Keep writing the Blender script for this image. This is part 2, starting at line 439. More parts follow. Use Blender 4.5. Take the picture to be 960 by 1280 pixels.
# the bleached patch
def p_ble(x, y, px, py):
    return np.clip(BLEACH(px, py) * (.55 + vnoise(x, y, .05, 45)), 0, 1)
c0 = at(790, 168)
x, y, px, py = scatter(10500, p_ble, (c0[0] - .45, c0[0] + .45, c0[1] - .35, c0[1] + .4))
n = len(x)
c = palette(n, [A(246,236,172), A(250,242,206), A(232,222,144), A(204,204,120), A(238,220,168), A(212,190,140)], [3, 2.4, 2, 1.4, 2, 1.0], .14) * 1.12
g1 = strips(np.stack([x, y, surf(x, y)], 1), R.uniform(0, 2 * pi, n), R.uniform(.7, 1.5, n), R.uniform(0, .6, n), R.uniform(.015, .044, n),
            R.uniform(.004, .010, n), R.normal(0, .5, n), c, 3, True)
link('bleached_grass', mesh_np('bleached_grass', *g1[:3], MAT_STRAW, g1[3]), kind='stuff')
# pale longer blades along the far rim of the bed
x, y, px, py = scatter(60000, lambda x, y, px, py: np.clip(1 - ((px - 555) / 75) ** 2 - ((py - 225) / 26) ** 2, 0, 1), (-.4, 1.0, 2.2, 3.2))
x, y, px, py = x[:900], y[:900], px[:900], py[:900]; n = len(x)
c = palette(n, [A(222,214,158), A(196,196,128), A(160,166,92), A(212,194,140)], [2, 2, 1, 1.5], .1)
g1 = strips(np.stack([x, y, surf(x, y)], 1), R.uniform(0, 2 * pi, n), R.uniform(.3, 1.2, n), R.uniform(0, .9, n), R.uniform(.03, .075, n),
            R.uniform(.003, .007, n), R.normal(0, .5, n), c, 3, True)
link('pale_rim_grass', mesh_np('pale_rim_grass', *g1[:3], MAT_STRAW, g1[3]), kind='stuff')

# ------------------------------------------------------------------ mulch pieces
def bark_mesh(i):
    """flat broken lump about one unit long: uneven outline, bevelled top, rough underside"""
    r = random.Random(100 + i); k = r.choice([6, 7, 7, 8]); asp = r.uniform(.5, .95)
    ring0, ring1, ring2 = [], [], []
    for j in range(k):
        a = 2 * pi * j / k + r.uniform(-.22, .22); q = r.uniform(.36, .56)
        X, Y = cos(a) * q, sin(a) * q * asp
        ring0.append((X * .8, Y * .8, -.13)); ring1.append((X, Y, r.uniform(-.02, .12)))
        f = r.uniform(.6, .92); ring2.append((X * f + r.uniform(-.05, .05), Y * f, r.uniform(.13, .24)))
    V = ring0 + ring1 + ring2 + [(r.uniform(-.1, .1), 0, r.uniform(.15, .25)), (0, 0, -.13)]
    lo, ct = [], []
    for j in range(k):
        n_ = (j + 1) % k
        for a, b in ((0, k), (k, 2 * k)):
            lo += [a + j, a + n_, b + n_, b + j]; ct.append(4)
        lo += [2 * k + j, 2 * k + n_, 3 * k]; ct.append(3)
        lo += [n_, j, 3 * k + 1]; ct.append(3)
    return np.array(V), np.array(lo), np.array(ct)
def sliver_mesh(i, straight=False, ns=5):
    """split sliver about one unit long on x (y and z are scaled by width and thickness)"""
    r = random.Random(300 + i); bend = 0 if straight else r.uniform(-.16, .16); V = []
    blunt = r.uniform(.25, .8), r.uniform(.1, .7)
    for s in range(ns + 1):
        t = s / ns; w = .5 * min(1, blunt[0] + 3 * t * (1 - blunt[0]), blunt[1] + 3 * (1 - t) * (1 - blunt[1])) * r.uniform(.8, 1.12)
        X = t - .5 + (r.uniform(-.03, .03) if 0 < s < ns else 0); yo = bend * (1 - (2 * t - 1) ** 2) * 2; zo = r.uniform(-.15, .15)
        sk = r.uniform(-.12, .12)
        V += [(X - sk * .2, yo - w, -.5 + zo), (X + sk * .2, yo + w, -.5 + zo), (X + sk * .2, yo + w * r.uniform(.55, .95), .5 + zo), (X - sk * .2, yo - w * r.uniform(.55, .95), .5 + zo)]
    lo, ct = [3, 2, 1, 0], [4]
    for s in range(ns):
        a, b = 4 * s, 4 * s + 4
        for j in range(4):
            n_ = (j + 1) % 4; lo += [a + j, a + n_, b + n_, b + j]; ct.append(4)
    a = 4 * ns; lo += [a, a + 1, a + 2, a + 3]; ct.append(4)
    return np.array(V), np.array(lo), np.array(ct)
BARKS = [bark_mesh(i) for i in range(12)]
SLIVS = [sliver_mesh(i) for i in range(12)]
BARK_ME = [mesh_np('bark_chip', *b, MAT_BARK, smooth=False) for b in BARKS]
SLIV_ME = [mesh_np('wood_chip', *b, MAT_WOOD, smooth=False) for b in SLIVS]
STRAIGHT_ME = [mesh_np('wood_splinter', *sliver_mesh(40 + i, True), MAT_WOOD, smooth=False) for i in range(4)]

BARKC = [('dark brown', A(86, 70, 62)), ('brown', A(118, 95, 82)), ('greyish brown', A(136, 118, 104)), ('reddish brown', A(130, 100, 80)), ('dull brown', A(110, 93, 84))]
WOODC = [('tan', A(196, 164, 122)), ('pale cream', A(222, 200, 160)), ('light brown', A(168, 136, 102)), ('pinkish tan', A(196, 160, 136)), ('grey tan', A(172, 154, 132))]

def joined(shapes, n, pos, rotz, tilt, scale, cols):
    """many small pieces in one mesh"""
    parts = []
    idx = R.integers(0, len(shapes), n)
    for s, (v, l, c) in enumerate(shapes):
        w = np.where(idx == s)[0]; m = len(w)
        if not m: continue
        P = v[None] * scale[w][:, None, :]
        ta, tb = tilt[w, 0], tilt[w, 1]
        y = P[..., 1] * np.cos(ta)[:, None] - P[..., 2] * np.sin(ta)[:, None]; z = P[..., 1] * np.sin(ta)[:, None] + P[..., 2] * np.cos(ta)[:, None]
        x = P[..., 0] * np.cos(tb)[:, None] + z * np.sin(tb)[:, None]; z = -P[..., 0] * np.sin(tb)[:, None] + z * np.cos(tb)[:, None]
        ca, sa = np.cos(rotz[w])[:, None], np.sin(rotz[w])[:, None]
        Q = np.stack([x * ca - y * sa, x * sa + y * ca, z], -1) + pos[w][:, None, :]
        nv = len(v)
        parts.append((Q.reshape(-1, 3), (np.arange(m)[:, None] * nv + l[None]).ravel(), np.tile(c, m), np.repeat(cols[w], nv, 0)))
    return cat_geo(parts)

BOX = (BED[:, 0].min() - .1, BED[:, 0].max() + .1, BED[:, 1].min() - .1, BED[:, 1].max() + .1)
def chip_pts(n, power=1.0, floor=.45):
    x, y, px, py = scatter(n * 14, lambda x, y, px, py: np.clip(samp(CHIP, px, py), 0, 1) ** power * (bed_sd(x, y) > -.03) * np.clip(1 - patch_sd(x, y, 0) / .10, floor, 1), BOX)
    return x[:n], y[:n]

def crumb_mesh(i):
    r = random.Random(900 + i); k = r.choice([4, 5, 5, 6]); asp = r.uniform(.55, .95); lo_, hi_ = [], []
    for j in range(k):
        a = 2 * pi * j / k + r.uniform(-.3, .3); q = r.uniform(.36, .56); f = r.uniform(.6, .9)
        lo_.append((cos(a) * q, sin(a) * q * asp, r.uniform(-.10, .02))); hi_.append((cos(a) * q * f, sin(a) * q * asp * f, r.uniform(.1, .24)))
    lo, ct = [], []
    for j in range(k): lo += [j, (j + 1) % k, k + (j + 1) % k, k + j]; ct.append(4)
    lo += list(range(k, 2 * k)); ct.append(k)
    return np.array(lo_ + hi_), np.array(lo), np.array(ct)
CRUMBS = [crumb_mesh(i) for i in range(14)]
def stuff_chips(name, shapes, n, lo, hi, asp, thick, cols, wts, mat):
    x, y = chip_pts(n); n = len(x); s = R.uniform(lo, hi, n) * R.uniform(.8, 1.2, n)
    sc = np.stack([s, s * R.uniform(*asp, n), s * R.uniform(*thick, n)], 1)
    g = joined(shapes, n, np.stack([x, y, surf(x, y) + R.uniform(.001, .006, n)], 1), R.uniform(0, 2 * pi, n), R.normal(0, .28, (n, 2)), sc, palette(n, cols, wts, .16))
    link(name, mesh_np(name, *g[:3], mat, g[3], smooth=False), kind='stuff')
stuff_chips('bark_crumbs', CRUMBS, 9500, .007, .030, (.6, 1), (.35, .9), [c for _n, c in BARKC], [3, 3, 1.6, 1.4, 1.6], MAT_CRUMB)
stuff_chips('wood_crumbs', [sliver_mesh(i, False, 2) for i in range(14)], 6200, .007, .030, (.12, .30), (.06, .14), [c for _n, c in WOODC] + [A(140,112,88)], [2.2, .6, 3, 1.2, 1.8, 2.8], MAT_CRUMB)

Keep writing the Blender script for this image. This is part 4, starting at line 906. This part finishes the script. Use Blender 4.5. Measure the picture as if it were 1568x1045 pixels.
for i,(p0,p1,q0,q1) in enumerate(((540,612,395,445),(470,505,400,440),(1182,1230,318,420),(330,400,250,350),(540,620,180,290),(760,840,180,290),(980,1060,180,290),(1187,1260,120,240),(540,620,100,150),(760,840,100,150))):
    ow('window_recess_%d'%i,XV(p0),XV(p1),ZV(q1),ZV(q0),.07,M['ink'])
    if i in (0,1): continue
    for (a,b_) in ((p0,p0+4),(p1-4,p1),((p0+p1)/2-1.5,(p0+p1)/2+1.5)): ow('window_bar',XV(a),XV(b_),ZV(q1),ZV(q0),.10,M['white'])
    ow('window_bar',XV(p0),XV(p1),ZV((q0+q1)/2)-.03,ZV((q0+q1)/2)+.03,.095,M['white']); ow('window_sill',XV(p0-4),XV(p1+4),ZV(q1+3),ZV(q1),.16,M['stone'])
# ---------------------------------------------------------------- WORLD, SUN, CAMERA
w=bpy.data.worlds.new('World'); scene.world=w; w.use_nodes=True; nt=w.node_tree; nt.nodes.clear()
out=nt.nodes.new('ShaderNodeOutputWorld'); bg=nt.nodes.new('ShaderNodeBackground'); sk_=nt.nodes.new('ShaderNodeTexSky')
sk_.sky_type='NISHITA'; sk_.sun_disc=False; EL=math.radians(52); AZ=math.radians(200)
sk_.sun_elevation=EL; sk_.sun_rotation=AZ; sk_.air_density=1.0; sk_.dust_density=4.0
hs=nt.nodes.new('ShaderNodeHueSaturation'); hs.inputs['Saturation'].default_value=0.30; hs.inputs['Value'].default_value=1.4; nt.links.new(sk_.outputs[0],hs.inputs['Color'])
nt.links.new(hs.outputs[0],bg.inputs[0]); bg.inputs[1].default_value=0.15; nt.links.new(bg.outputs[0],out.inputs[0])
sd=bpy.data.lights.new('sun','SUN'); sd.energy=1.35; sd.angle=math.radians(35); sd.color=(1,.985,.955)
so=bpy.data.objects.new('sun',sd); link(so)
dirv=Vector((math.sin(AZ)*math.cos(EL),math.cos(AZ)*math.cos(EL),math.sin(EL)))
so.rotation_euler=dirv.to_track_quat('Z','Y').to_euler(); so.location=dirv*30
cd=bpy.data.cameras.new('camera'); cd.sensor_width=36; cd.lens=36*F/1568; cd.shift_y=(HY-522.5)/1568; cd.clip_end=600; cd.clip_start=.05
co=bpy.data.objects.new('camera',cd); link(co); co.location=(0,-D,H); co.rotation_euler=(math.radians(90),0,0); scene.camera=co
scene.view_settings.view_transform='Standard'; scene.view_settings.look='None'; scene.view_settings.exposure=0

== == ==

Given exercise> Write the lines out exactly, from the one with "were 1568x1045 pixels." down to the last line of the listing, and leave out all others.

Expected answer>
Keep writing the Blender script for this image. This is part 4, starting at line 906. This part finishes the script. Use Blender 4.5. Measure the picture as if it were 1568x1045 pixels.
for i,(p0,p1,q0,q1) in enumerate(((540,612,395,445),(470,505,400,440),(1182,1230,318,420),(330,400,250,350),(540,620,180,290),(760,840,180,290),(980,1060,180,290),(1187,1260,120,240),(540,620,100,150),(760,840,100,150))):
    ow('window_recess_%d'%i,XV(p0),XV(p1),ZV(q1),ZV(q0),.07,M['ink'])
    if i in (0,1): continue
    for (a,b_) in ((p0,p0+4),(p1-4,p1),((p0+p1)/2-1.5,(p0+p1)/2+1.5)): ow('window_bar',XV(a),XV(b_),ZV(q1),ZV(q0),.10,M['white'])
    ow('window_bar',XV(p0),XV(p1),ZV((q0+q1)/2)-.03,ZV((q0+q1)/2)+.03,.095,M['white']); ow('window_sill',XV(p0-4),XV(p1+4),ZV(q1+3),ZV(q1),.16,M['stone'])
# ---------------------------------------------------------------- WORLD, SUN, CAMERA
w=bpy.data.worlds.new('World'); scene.world=w; w.use_nodes=True; nt=w.node_tree; nt.nodes.clear()
out=nt.nodes.new('ShaderNodeOutputWorld'); bg=nt.nodes.new('ShaderNodeBackground'); sk_=nt.nodes.new('ShaderNodeTexSky')
sk_.sky_type='NISHITA'; sk_.sun_disc=False; EL=math.radians(52); AZ=math.radians(200)
sk_.sun_elevation=EL; sk_.sun_rotation=AZ; sk_.air_density=1.0; sk_.dust_density=4.0
hs=nt.nodes.new('ShaderNodeHueSaturation'); hs.inputs['Saturation'].default_value=0.30; hs.inputs['Value'].default_value=1.4; nt.links.new(sk_.outputs[0],hs.inputs['Color'])
nt.links.new(hs.outputs[0],bg.inputs[0]); bg.inputs[1].default_value=0.15; nt.links.new(bg.outputs[0],out.inputs[0])
sd=bpy.data.lights.new('sun','SUN'); sd.energy=1.35; sd.angle=math.radians(35); sd.color=(1,.985,.955)
so=bpy.data.objects.new('sun',sd); link(so)
dirv=Vector((math.sin(AZ)*math.cos(EL),math.cos(AZ)*math.cos(EL),math.sin(EL)))
so.rotation_euler=dirv.to_track_quat('Z','Y').to_euler(); so.location=dirv*30
cd=bpy.data.cameras.new('camera'); cd.sensor_width=36; cd.lens=36*F/1568; cd.shift_y=(HY-522.5)/1568; cd.clip_end=600; cd.clip_start=.05
co=bpy.data.objects.new('camera',cd); link(co); co.location=(0,-D,H); co.rotation_euler=(math.radians(90),0,0); scene.camera=co
scene.view_settings.view_transform='Standard'; scene.view_settings.look='None'; scene.view_settings.exposure=0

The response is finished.